Показательно, что уже сейчас почти все крупные корпорации имеют интернет-сайты, на которых детально описывается то, как они представляют себе свои социальные обязательства, и оценивается работа по их исполнению. Так как эта область остается закрытой для партийных конфликтов, она будет становиться все более важной в политике гражданского общества. Поскольку многие из этих групп имеют транснациональный характер, эта сфера их деятельности может получить преимущество еще и потому, что она не стеснена национальными рамками так, как партийная политика. Тем не менее эта политика будет неудовлетворительной, поскольку она, сохраняя многие плохие привычки партий, будет лишена формального гражданского эгалитаризма выборной демократии. Группы активистов, так же как и партии, смогут привлекать к себе внимание, предъявляя завышенные требования к корпорациям, равно как и, наоборот, смыкаться с ними в обмен на какие-либо ресурсы.
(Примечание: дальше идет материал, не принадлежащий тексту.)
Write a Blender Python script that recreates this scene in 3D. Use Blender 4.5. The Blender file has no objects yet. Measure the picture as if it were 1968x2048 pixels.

Эта борьба будет в высшей степени неравной. И это явно не тот режим, который желали получить как неолибералы, так и социал-демократы, но это именно тот режим, который мы, скорее всего, получим, и именно он сможет в очередной раз примирить капитализм и демократическую политику.
Наши прогнозы относительно общественного развития основаны на экстраполяции сегодняшних тенденций. Нельзя ли добиться лучших результатов и заглянуть еще дальше в будущее? Довольно скоро глобальная экономика станет нуждаться в тратах (а не только в рабочей силе) миллиардов жителей Азии и Африки. Это потребует серьезных размышлений о перераспределении покупательной способности (а отнюдь не только о повышении цен на футболки) и совершенно новом мировом режиме. Что может стать причиной возникновения такого нового класса, напоминающего в конечном счете международный пролетариат Маркса? Возможно, не его собственные идеи — куда скорее это будет радикальный ислам. Это, впрочем, станет реальной политикой не ранее чем через 30 ближайших лет.